Simone

My mother is black and my father is white, and I know that’s a very common thing in these changin’ times, but I don’t know many biracial people who look like me. I’d call myself light skin, but I’m full on white skin. While I can thankfully tan, I’m very pale. Like one step up from Ivory 001. I have blue eyes, and I bleach the life out of my dirty blonde hair. For a long time, I thought that one day I could set some kind of world record for “Whitest Black Person of All Time.”

Minus the spray tan, and poor attempt at dreadlocks, Rachel Dolezal was the first person I’d ever seen on television who was black, and looked like me. And then I read the scroll across the bottom of the screen, and she wasn’t even black. The struggle to discover my racial identity continued.

To be fair to my childhood delusions, back then, things were a lot worse. Since my hair didn’t develop its identifiable kink until early puberty, the only thing that would make the average white person question my whiteness didn’t exist until I was 11 years old. In that same time period, of my two parents, I spent the most time in public with my black mother. People were confused. I saw it everywhere I went. At school, black kids excluded me, and white kids constantly wondered if I’d been adopted. When kids could finally understand my situation, I got a lot of “Well you’re black, but not like them”s, and “I mean, you’re basically white”s. These days, I look more “exotic,” and anyone with a single brain cell can the find facial resemblance between my mother and me. But waiters still ask my family if we’re all together, and I always feel some weird burden to tell the adults in my life about my racial background before introducing them to my mother. I will do anything to avoid the confusion and stares.

I feel isolated in my experience. I have friends with similar family backgrounds, white father and black mother, or vice versa. But they all look like my little brother: milk chocolate skin, brown eyes, brunette. Anyone can look at them and know they were born to a white father and black mother, or vice versa. They have their own set of problems, dealing with the fetishization of and fascination with mixed race people, facing the discrimination that goes along with looking “ethnic.” In some ways, I can relate to that, but by far the biggest problem in my life is that I’ve only ever met two other people in the same situation as I. (And those two people were related.)

I once had a dream that Pink and Channing Tatum revealed that they had black fathers, confirming my lifelong suspicion that they were both part-African American. Like a double-reverse Dolezal. I woke up feeling so not-alone. But it was a dream.

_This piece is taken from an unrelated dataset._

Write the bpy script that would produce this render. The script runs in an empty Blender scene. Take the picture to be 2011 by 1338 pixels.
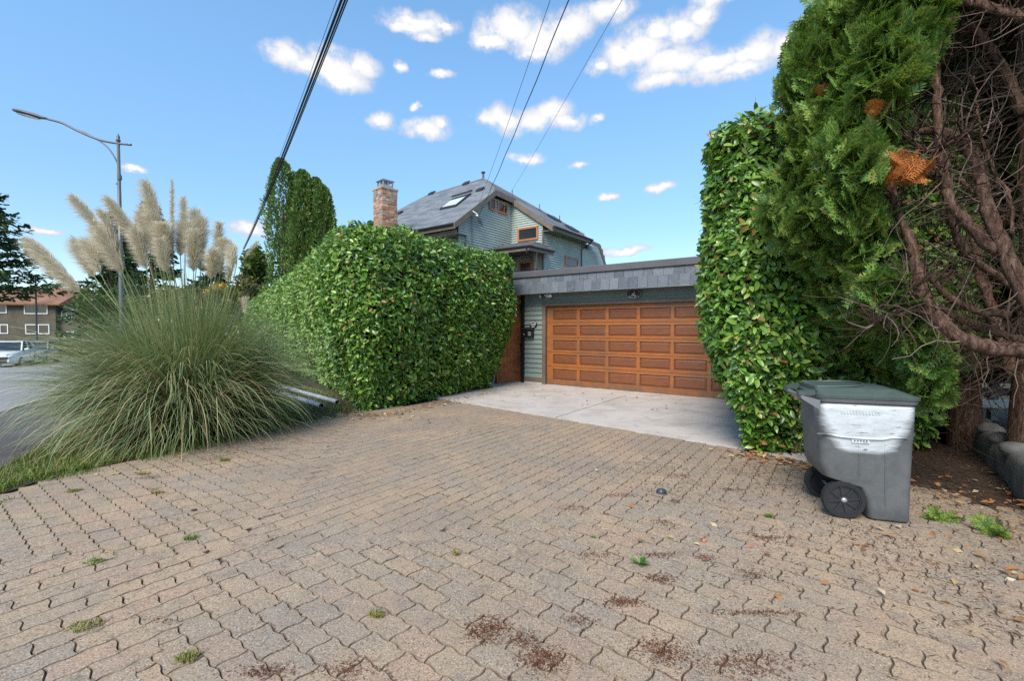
import bpy, math, random
import numpy as np
from mathutils import Matrix, Vector
R = math.radians
rng = np.random.default_rng(11)
random.seed(5)
scene = bpy.context.scene
col = scene.collection

# ------------------------------------------------------------------ camera
cam_d = bpy.data.cameras.new('camera')
cam_d.lens = 15.93; cam_d.sensor_width = 36.0; cam_d.sensor_fit = 'HORIZONTAL'
cam_d.clip_start = 0.05; cam_d.clip_end = 3000.0
cam = bpy.data.objects.new('camera', cam_d); col.objects.link(cam)
cam.location = (0, 0, 1.55); cam.rotation_euler = (R(90 - 1.545), 0, 0)
scene.camera = cam

# ------------------------------------------------------------------ exposure
scene.view_settings.view_transform = 'Standard'
scene.view_settings.look = 'None'
scene.view_settings.gamma = 1.0
scene.view_settings.exposure = 1.13
scene.view_settings.use_curve_mapping = False
scene.cycles.max_bounces = 6
scene.cycles.diffuse_bounces = 3
scene.cycles.glossy_bounces = 2
scene.cycles.transmission_bounces = 3
scene.cycles.transparent_max_bounces = 8
try: scene.cycles.use_denoising = False
except Exception: pass

# ------------------------------------------------------------------ sun and sky
SUN_EL, SUN_AZ = 46.0, -156.0      # azimuth measured from +Y towards +X
sd = bpy.data.lights.new('sun', 'SUN'); sd.energy = 2.3; sd.angle = R(30); sd.color = (1.0, 0.93, 0.82)
sun = bpy.data.objects.new('sun', sd); col.objects.link(sun)
sdir = Vector((math.sin(R(SUN_AZ)) * math.cos(R(SUN_EL)), math.cos(R(SUN_AZ)) * math.cos(R(SUN_EL)), math.sin(R(SUN_EL))))
sun.rotation_euler = sdir.to_track_quat('Z', 'Y').to_euler()

world = bpy.data.worlds.new('World'); scene.world = world; world.use_nodes = True
wt = world.node_tree; wt.nodes.clear()
def wn(t, **k):
    x = wt.nodes.new(t)
    for a, b in k.items(): setattr(x, a, b)
    return x
def wmath(op, a, b=None, c=None, clamp=False):
    m = wn('ShaderNodeMath', operation=op, use_clamp=clamp)
    for i, v in enumerate((a, b, c)):
        if v is None: continue
        if isinstance(v, (int, float)): m.inputs[i].default_value = v
        else: wt.links.new(v, m.inputs[i])
    return m.outputs[0]
wout = wn('ShaderNodeOutputWorld')
sky = wn('ShaderNodeTexSky', sky_type='NISHITA')
sky.sun_disc = False; sky.sun_elevation = R(SUN_EL); sky.sun_rotation = R(SUN_AZ)
sky.air_density = 1.0; sky.dust_density = 0.1; sky.ozone_density = 2.0; sky.altitude = 900
hsv = wn('ShaderNodeHueSaturation'); hsv.inputs['Saturation'].default_value = 1.24; hsv.inputs['Hue'].default_value = 0.494; hsv.inputs['Value'].default_value = 1.3
gam = wn('ShaderNodeGamma'); gam.inputs[1].default_value = 0.78; wt.links.new(sky.outputs[0], gam.inputs[0]); sc_ = wn('ShaderNodeMix', data_type='RGBA', blend_type='MULTIPLY'); sc_.inputs[0].default_value = 1.0; wt.links.new(gam.outputs[0], sc_.inputs[6]); SKYMUL = sc_; wt.links.new(sc_.outputs[2], hsv.inputs['Color'])
bg1 = wn('ShaderNodeBackground'); bg1.inputs[1].default_value = 0.14
wt.links.new(hsv.outputs[0], bg1.inputs[0])
tc = wn('ShaderNodeTexCoord'); sep = wn('ShaderNodeSeparateXYZ'); wt.links.new(tc.outputs['Generated'], sep.inputs[0])
az = wmath('ARCTAN2', sep.outputs[0], sep.outputs[1]); el = wmath('ARCSINE', sep.outputs[2])
azd = wmath('MULTIPLY', az, 180 / math.pi); eld = wmath('MULTIPLY', el, 180 / math.pi)
nz = wn('ShaderNodeTexNoise'); nz.inputs['Scale'].default_value = 11.0; nz.inputs['Detail'].default_value = 12.0; nz.inputs['Roughness'].default_value = 0.62
wt.links.new(tc.outputs['Generated'], nz.inputs['Vector'])
nzc = wn('ShaderNodeSeparateColor'); wt.links.new(nz.outputs['Color'], nzc.inputs[0])
# a little domain warp so the clouds get ragged, puffy rims
azw = wmath('ADD', azd, wmath('MULTIPLY', wmath('SUBTRACT', nzc.outputs[0], 0.5), 5.0))
elw = wmath('ADD', eld, wmath('MULTIPLY', wmath('SUBTRACT', nzc.outputs[1], 0.5), 3.2))
cmb = wn('ShaderNodeCombineXYZ'); wt.links.new(azw, cmb.inputs[0]); wt.links.new(elw, cmb.inputs[1])
PUFFS = [(-26.2,28.2,2.6,1.21),(-24.2,27.7,3.24,1.11),(-20.9,28.0,3.39,1.57),(-19.8,27.0,2.85,1.15),(-18.1,28.4,2.03,1.13),
 (-11.3,33.0,3.69,1.1),(-13.1,32.6,2.73,.68),(-8.8,33.0,2.48,.64),(-11.0,32.0,2.15,.44),
 (0.3,33.1,3.79,1.62),(-2.2,32.0,2.53,.88),(3.4,32.1,4.38,1.74),(2.8,31.0,3.15,.9),(7.2,33.1,3.39,1.69),(10.9,33.7,3.31,1.33),(13.0,33.9,2.08,.91),
 (15.7,30.3,4.02,2.18),(17.4,31.6,2.83,1.27),(20.3,31.6,2.73,1.66),(22.2,32.5,2.13,1.21),(23.5,33.7,2.6,1.16),(13.3,29.9,3.54,1.57),(18.1,27.0,3.37,1.03),
 (23.6,27.8,4.61,1.41),(27.7,27.8,3.83,1.7),(30.1,27.7,1.86,1.46),(26.2,26.6,3.94,1.11),(10.6,29.3,1.82,.92),(19.7,28.4,4.36,1.79),
 (2.2,24.4,4.42,1.54),(-1.0,24.6,3.18,1.28),(5.0,25.1,2.51,1.32),(6.6,24.0,2.49,.93),(9.7,23.9,1.23,.62),(-2.9,24.2,1.59,.73),
 (-10.5,23.1,2.79,.99),(-8.9,23.7,1.25,.72),(-15.9,23.4,1.54,1.01),(2.2,20.4,2.03,.66),(18.0,16.4,1.71,.55),(12.2,15.9,.97,.4),(7.9,19.5,1.37,.44),
 (-29.4,10.7,1.68,.75),(-45.5,8.7,1.29,.35),(-39.3,15.1,.77,.32),(14.1,9.5,2.97,.48),(-11.9,25.4,.73,.4),(-13.7,28.9,.84,.56),(-8.5,28.4,1.37,.43)]
# the same broken cumulus goes on round the rest of the sky
_r = random.Random(4)
for _ in range(9):
    a0 = _r.uniform(48, 312); a0 = a0 - 360 if a0 > 180 else a0; e0 = _r.uniform(14, 55)
    for _k in range(2):
        PUFFS.append((a0 + _r.uniform(-3, 3), e0 + _r.uniform(-.8, .8), _r.uniform(2.5, 5), _r.uniform(1, 2)))
dens = None
for (a, e, ra, re) in PUFFS:
    mp = wn('ShaderNodeMapping'); k = 1.5
    mp.inputs['Scale'].default_value = (1 / (ra * k), 1 / (re * k), 1)
    mp.inputs['Location'].default_value = (-a / (ra * k), -e / (re * k), 0)
    wt.links.new(cmb.outputs[0], mp.inputs['Vector'])
    g = wn('ShaderNodeTexGradient', gradient_type='SPHERICAL'); wt.links.new(mp.outputs[0], g.inputs[0])
    dens = g.outputs['Fac'] if dens is None else wmath('MAXIMUM', dens, g.outputs['Fac'])
dens = wmath('ADD', dens, wmath('MULTIPLY', wmath('SUBTRACT', nz.outputs['Fac'], 0.5), 0.95))
def wrange(v, a, b, c=0.0, d=1.0):
    m = wn('ShaderNodeMapRange', interpolation_type='SMOOTHSTEP'); wt.links.new(v, m.inputs[0])
    for i, x in enumerate((a, b, c, d)): m.inputs[1 + i].default_value = x
    return m.outputs[0]
alpha = wrange(dens, 0.12, 0.50)
nz2 = wn('ShaderNodeTexNoise'); nz2.inputs['Scale'].default_value = 34.0; nz2.inputs['Detail'].default_value = 8.0; nz2.inputs['Roughness'].default_value = 0.65; wt.links.new(tc.outputs['Generated'], nz2.inputs['Vector'])
alpha = wmath('MULTIPLY', alpha, wmath('MAXIMUM', wrange(dens, 0.38, 0.75), wrange(nz2.outputs['Fac'], 0.34, 0.58, 0.30, 1.0)))
hz_ = wn('ShaderNodeMapRange', interpolation_type='SMOOTHSTEP'); wt.links.new(eld, hz_.inputs[0]); hz_.inputs[1].default_value = 0.0; hz_.inputs[2].default_value = 32.0; hz_.inputs[3].default_value = 0.66; hz_.inputs[4].default_value = 1.0
wt.links.new(hz_.outputs[0], SKYMUL.inputs[7])
shade = wrange(dens, 0.30, 0.80)
cm = wn('ShaderNodeMix', data_type='RGBA'); wt.links.new(shade, cm.inputs[0])
cm.inputs[6].default_value = (0.66, 0.72, 0.86, 1); cm.inputs[7].default_value = (1.0, 0.99, 0.99, 1)
bg2 = wn('ShaderNodeBackground'); bg2.inputs[1].default_value = 0.46
wt.links.new(cm.outputs[2], bg2.inputs[0])
mx = wn('ShaderNodeMixShader'); wt.links.new(alpha, mx.inputs[0]); wt.links.new(bg1.outputs[0], mx.inputs[1]); wt.links.new(bg2.outputs[0], mx.inputs[2])
wt.links.new(mx.outputs[0], wout.inputs[0])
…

College stresses me out for reasons deeper than my lackluster GPA. I don’t know how to racially identify. I want to use my background to my benefit; I want to get the education that my maternal grandparents, and their parents, and their parents, couldn’t. But I can’t bring myself to check off “African American.” I’d feel like fucking Soul Man. It doesn’t matter that I have a lot more “drops of blackness” than people who may be ten times darker than me. Going through my life, in almost all situations, I will be treated as a white woman would. I feel weird even complaining about struggling to find who I am, because I know it’s a privilege. If I was born looking darker, growing up in America, I’d be in danger of encountering hatred and violence, every day.

In a society which still deems anyone with a drop of non-whiteness, non-white, I’ve been assigned, countless times—by strangers, family members, peers, close friends—whiteness. So I’ve identified this way. I’ve grown to accept myself as a white person who is entitled to make disparaging generalized statements about white people, and apt to go on lengthy tirades against the race-based systems of oppression put in place by white people. When someone asks “what” I am, I will of course, give them the honest answer. I’m biracial, “half black.” I won’t want to deal with their questions, but when my charade is up, I owe them the truth.

When I talk about black people, I use the pronoun “they” more often than “we.”